_Short task_. Exactly retype the lines of the material from its first line to the line with "64), M['disc'], t2)", including both.

-- BEGIN Source material --

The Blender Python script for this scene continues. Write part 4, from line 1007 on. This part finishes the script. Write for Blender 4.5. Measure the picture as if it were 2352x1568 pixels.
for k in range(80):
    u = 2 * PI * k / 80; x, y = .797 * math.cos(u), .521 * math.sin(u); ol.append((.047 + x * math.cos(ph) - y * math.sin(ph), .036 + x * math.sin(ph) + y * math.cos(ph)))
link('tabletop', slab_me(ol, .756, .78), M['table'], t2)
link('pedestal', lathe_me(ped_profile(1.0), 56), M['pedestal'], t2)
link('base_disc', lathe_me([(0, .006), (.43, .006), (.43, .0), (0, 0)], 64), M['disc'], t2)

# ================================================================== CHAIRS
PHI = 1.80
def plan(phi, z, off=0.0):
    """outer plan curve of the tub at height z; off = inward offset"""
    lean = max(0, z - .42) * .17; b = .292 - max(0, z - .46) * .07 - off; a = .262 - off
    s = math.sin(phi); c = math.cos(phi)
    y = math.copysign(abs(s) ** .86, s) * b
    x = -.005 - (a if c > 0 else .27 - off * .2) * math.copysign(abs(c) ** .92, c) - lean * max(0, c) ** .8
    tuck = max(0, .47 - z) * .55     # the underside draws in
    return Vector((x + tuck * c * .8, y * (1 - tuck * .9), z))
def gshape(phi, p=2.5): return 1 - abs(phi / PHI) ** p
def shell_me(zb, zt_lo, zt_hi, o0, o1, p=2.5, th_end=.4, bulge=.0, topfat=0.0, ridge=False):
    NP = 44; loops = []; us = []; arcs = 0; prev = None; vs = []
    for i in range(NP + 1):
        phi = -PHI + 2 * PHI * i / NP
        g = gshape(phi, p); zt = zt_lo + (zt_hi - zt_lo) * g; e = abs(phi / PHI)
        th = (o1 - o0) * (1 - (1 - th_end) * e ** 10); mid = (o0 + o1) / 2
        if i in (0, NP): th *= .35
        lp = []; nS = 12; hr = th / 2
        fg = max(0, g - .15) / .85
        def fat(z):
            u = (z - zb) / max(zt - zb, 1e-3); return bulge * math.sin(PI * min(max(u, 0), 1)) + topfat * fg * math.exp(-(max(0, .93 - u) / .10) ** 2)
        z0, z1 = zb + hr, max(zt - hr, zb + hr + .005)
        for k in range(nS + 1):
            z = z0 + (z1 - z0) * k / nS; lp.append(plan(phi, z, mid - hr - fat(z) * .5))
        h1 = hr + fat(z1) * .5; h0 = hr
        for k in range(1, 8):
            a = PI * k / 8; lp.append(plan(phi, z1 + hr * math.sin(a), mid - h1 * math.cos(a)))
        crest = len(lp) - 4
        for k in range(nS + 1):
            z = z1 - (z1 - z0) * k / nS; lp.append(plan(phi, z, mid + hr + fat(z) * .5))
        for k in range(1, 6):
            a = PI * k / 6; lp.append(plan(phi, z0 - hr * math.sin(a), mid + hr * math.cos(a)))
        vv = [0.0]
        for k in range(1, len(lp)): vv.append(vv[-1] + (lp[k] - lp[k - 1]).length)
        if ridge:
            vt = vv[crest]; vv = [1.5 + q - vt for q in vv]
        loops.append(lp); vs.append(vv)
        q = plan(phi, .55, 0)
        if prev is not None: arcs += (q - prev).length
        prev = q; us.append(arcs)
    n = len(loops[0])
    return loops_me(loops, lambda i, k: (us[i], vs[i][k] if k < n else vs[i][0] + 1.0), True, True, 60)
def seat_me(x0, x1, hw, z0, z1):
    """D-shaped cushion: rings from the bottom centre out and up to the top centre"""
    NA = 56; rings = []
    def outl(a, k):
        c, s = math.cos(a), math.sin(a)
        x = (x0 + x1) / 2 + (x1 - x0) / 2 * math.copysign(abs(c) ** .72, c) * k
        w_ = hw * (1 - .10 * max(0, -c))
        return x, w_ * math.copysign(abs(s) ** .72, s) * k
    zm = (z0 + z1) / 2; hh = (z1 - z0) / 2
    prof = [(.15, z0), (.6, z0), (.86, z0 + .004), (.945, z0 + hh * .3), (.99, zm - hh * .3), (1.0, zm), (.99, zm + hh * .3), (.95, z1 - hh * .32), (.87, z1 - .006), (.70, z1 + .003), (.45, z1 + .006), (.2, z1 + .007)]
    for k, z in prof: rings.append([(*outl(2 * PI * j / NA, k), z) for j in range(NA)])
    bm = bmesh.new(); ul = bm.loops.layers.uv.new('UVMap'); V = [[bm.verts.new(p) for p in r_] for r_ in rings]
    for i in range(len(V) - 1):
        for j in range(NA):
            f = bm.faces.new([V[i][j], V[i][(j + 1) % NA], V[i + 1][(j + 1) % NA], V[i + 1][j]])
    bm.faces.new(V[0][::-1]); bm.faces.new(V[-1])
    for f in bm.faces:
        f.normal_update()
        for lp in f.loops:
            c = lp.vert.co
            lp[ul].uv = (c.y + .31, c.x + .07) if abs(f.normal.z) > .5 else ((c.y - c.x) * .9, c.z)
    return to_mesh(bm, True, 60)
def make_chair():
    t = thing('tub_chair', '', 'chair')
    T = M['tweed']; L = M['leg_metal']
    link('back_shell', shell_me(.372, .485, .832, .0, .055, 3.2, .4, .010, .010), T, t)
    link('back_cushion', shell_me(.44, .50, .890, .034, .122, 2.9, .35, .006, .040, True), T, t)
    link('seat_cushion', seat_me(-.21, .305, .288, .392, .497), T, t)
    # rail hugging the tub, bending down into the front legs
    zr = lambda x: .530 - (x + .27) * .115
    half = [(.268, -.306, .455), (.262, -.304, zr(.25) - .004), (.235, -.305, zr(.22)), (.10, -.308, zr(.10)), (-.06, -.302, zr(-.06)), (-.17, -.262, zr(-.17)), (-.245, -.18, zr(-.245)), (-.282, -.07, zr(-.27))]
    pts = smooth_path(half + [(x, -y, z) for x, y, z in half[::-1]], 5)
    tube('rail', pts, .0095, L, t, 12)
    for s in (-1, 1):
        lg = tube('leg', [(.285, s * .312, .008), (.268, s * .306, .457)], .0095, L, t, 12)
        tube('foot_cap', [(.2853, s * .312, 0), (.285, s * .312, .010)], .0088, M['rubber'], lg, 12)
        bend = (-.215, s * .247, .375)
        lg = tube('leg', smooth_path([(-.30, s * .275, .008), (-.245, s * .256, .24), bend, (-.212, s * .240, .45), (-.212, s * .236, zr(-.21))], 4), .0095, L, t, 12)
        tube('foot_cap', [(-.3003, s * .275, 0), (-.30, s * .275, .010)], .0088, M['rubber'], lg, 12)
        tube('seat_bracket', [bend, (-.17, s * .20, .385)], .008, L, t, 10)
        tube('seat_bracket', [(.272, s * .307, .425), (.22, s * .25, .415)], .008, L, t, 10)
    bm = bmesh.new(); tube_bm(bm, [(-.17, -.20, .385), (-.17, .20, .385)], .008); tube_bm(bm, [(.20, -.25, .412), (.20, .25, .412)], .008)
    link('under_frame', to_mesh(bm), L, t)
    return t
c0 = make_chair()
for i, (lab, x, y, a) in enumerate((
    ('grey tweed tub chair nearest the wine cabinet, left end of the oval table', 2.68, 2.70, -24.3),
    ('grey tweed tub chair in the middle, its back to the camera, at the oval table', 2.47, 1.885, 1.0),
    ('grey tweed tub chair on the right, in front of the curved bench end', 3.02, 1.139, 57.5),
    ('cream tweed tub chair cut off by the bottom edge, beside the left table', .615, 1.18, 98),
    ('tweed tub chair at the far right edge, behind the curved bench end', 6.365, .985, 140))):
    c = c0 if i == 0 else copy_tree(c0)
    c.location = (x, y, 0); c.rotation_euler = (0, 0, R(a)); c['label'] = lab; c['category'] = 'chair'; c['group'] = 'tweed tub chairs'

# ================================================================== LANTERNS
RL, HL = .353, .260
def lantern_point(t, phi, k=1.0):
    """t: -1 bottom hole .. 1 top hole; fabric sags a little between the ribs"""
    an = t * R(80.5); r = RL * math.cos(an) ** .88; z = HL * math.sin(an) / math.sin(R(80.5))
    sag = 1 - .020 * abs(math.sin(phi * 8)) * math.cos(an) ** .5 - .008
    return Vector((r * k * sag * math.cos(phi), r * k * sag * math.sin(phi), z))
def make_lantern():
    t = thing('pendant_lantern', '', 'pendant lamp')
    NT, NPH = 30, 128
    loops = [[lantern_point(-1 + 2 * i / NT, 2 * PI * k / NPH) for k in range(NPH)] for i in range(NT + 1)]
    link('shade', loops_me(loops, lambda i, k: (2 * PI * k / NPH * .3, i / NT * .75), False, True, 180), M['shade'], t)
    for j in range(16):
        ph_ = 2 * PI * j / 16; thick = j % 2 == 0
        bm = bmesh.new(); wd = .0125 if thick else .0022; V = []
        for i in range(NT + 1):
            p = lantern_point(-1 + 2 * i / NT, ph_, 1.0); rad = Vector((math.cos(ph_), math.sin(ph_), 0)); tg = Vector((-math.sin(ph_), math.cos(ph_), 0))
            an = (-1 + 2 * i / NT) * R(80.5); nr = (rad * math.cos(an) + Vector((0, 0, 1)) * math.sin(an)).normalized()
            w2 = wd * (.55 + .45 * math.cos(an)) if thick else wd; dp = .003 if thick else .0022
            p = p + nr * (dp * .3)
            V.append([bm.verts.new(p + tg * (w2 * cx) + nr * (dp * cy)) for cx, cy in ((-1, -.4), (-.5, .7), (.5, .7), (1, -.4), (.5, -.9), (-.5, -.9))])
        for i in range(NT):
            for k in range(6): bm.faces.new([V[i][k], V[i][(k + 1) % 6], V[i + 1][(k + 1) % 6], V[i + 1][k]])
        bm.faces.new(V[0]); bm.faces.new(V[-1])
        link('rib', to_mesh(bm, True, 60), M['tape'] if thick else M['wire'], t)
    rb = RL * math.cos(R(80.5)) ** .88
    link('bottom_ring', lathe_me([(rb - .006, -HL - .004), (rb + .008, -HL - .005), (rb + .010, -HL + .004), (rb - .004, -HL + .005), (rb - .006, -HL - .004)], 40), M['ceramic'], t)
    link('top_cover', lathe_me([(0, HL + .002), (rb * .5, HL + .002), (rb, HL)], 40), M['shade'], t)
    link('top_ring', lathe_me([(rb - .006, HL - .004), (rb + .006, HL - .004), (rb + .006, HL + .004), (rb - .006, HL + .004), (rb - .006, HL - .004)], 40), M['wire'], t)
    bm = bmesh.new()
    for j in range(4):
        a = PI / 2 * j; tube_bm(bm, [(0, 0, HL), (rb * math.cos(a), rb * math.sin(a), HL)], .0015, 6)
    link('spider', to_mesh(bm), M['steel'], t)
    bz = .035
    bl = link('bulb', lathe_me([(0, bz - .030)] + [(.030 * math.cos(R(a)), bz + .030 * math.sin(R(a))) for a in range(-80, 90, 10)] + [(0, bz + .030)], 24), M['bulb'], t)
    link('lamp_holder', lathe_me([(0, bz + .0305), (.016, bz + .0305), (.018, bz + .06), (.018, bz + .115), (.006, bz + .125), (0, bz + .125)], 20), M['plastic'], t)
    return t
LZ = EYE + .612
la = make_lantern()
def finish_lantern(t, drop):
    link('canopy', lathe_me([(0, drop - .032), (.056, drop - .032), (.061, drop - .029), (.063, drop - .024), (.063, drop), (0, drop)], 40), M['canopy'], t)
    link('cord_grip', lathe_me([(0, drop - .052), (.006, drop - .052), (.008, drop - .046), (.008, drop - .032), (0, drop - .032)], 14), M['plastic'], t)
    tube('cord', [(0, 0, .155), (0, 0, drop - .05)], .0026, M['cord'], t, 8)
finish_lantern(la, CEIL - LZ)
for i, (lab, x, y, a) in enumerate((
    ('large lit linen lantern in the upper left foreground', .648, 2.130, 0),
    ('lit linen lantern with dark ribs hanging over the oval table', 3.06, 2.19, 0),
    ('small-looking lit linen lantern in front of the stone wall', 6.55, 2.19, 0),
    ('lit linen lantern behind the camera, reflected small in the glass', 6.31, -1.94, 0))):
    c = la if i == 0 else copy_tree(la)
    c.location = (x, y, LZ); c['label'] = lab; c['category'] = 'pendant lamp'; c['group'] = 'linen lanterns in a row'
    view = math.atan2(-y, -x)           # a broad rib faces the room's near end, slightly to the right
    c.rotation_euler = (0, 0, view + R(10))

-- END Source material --

_Output of the task_.
The Blender Python script for this scene continues. Write part 4, from line 1007 on. This part finishes the script. Write for Blender 4.5. Measure the picture as if it were 2352x1568 pixels.
for k in range(80):
    u = 2 * PI * k / 80; x, y = .797 * math.cos(u), .521 * math.sin(u); ol.append((.047 + x * math.cos(ph) - y * math.sin(ph), .036 + x * math.sin(ph) + y * math.cos(ph)))
link('tabletop', slab_me(ol, .756, .78), M['table'], t2)
link('pedestal', lathe_me(ped_profile(1.0), 56), M['pedestal'], t2)
link('base_disc', lathe_me([(0, .006), (.43, .006), (.43, .0), (0, 0)], 64), M['disc'], t2)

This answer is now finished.